A sentença recorrida interpretou a expressão legal “prédios omissos” à luz das disposições dos artigos 3.º, 4.º e 12.º, n.º 1 e 2 do Código do IMI, aprovado pelo artigo 2.º do diploma no qual se contém a disposição interpretando, para concluir que o legislador distinguiu entre prédio omisso, melhorado e aquele ao qual foi atribuído nova classificação, sendo que o primeiro será aquele que não se encontra inscrito na matriz (rústica ou urbana) por falta de apresentação da declaração para a sua inscrição, o segundo aquele que foi alterado mantendo, no entanto, a sua classificação e o terceiro aquele que alterou a sua classificação.

A interpretação adoptada na sentença recorrida procede a uma interpretação sistemática do conceito interpretando e nenhuma censura merece, tanto mais que sendo a disposição interpretanda retroactiva, como aliás reconhecido pelos comentadores (cfr. J. SILVÉRIO MATEUS/L. CORVELO DE FREITAS, Os Impostos sobre o Património. O Imposto do Selo, Lisboa, Engifisco, 2005, p. 84 – nota n.º 2 ao art. 32.º do DL n.º 287/2003), e proibindo a Constituição da República impostos retroactivos (cfr. o n.º 3 do artigo 103.º da CRP), há que ser cauteloso quanto à delimitação do âmbito de aplicação da referida disposição legal, evitando interpretações extensivas da norma na ausência de elementos inequívocos que permitam afirmar ter sido intenção do legislador considerar como omissos os prédios não inscritos na matriz urbana, mesmo que inscritos na matriz rústica.
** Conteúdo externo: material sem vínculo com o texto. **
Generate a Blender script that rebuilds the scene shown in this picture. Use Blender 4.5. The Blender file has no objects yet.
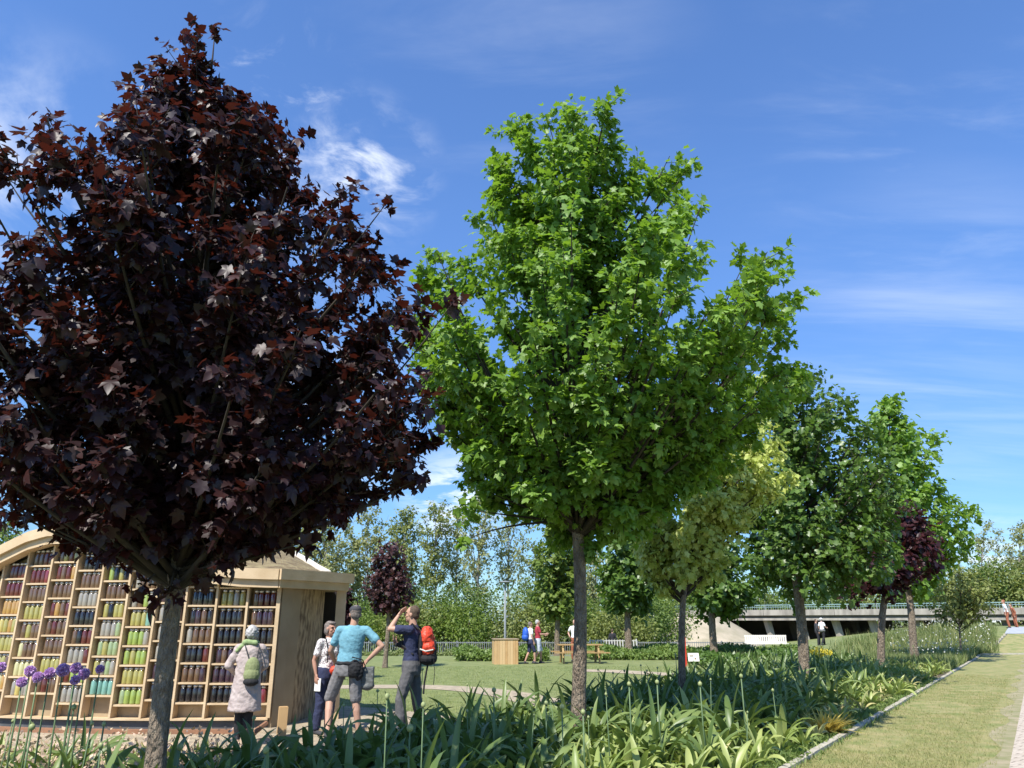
import bpy, bmesh, math, random
import numpy as np
from mathutils import Vector, Matrix

# ------------------------------------------------------------------ camera, light, exposure
S = bpy.context.scene
FPX, CZ, PITCH = 745.0, 1.65, math.radians(17.72)
cam_d = bpy.data.cameras.new('camera'); cam = bpy.data.objects.new('camera', cam_d)
S.collection.objects.link(cam); S.camera = cam
cam_d.sensor_width = 36.0; cam_d.lens = 36.0 * FPX / 1024.0
cam_d.clip_start = 0.1; cam_d.clip_end = 4000
cam.location = (0, 0, CZ); cam.rotation_euler = (math.pi / 2 + PITCH, 0, 0)

SUN_EL = math.radians(54); SUN_H = Vector((-0.50, -0.866, 0)).normalized()
sun_d = bpy.data.lights.new('sun', 'SUN'); sun = bpy.data.objects.new('sun', sun_d)
S.collection.objects.link(sun)
sun_d.energy = 4.6; sun_d.angle = math.radians(0.5); sun_d.color = (1.0, 0.955, 0.88)
to_sun = Vector((SUN_H.x * math.cos(SUN_EL), SUN_H.y * math.cos(SUN_EL), math.sin(SUN_EL)))
sun.rotation_euler = to_sun.to_track_quat('Z', 'Y').to_euler(); sun.location = (-20, -30, 50)

W = bpy.data.worlds.new('World'); S.world = W; W.use_nodes = True
nt = W.node_tree; nd = nt.nodes; lk = nt.links
for n in list(nd): nd.remove(n)
def N(tree, typ, **kw):
    n = tree.nodes.new(typ)
    for k, v in kw.items():
        if k.startswith('i_'):
            n.inputs[k[2:].replace('_', ' ')].default_value = v
        else: setattr(n, k, v)
    return n
out = N(nt, 'ShaderNodeOutputWorld'); bg = N(nt, 'ShaderNodeBackground')
sky = N(nt, 'ShaderNodeTexSky', sky_type='NISHITA', sun_disc=False)
sky.sun_elevation = SUN_EL; sky.sun_rotation = math.atan2(SUN_H.x, SUN_H.y)
sky.air_density = 1.0; sky.dust_density = 0.35; sky.ozone_density = 1.6; sky.altitude = 100
SKY_STR = 0.120
bg.inputs['Strength'].default_value = SKY_STR
geo = N(nt, 'ShaderNodeTexCoord')
sep = N(nt, 'ShaderNodeSeparateXYZ'); lk.new(geo.outputs['Generated'], sep.inputs[0])
# direction projected on a flat cloud layer
mx = N(nt, 'ShaderNodeMath', operation='MAXIMUM'); lk.new(sep.outputs['Z'], mx.inputs[0]); mx.inputs[1].default_value = 0.02
ad = N(nt, 'ShaderNodeMath', operation='ADD'); lk.new(mx.outputs[0], ad.inputs[0]); ad.inputs[1].default_value = 0.12
dv = N(nt, 'ShaderNodeVectorMath', operation='DIVIDE'); lk.new(geo.outputs['Generated'], dv.inputs[0])
cmb = N(nt, 'ShaderNodeCombineXYZ')
for i in range(3): lk.new(ad.outputs[0], cmb.inputs[i])
lk.new(cmb.outputs[0], dv.inputs[1])
def world_dir(px, py):
    v = Vector(((px - 512) / FPX, 1.0, (384 - py) / FPX))
    v = Matrix.Rotation(PITCH, 3, 'X') @ v
    return v.normalized()
def cloud_patch(px, py, r_in, r_out, scale, lo, hi, stretch=(1, 1, 1), detail=7, amount=1.0, rot=0.0):
    """a cloud bank in one part of the sky: noise in the cloud layer, limited to a cone of directions"""
    d = world_dir(px, py)
    mp = N(nt, 'ShaderNodeMapping'); mp.inputs['Scale'].default_value = stretch; mp.inputs['Rotation'].default_value = (0, 0, rot)
    lk.new(dv.outputs[0], mp.inputs['Vector'])
    nz = N(nt, 'ShaderNodeTexNoise'); nz.inputs['Scale'].default_value = scale; nz.inputs['Detail'].default_value = detail
    nz.inputs['Roughness'].default_value = 0.6; nz.inputs['Distortion'].default_value = 0.4
    lk.new(mp.outputs[0], nz.inputs['Vector'])
    mr = N(nt, 'ShaderNodeMapRange', interpolation_type='SMOOTHSTEP'); lk.new(nz.outputs['Fac'], mr.inputs['Value'])
    mr.inputs['From Min'].default_value = lo; mr.inputs['From Max'].default_value = hi
    dt = N(nt, 'ShaderNodeVectorMath', operation='DISTANCE'); lk.new(geo.outputs['Generated'], dt.inputs[0])
    dt.inputs[1].default_value = d
    m2 = N(nt, 'ShaderNodeMapRange', interpolation_type='SMOOTHSTEP'); lk.new(dt.outputs['Value'], m2.inputs['Value'])
    m2.inputs['From Min'].default_value = r_out; m2.inputs['From Max'].default_value = r_in
    mu = N(nt, 'ShaderNodeMath', operation='MULTIPLY'); lk.new(mr.outputs[0], mu.inputs[0]); lk.new(m2.outputs[0], mu.inputs[1])
    m3 = N(nt, 'ShaderNodeMath', operation='MULTIPLY'); lk.new(mu.outputs[0], m3.inputs[0]); m3.inputs[1].default_value = amount
    return m3.outputs[0]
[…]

Pelo exposto, impõe-se concluir que o recurso não merece provimento, sendo de confirmar a sentença recorrida, que bem decidiu.
- Decisão-
7 - Termos em que, face ao exposto, acordam os juízes da Secção de Contencioso Tributário do Supremo Tribunal Administrativo, em negar provimento ao recurso, confirmando a decisão recorrida.

Custas pela recorrente.
Lisboa, 10 de Outubro de 2012. – Isabel Marques da Silva (relatora) – Lino Ribeiro – Dulce Neto.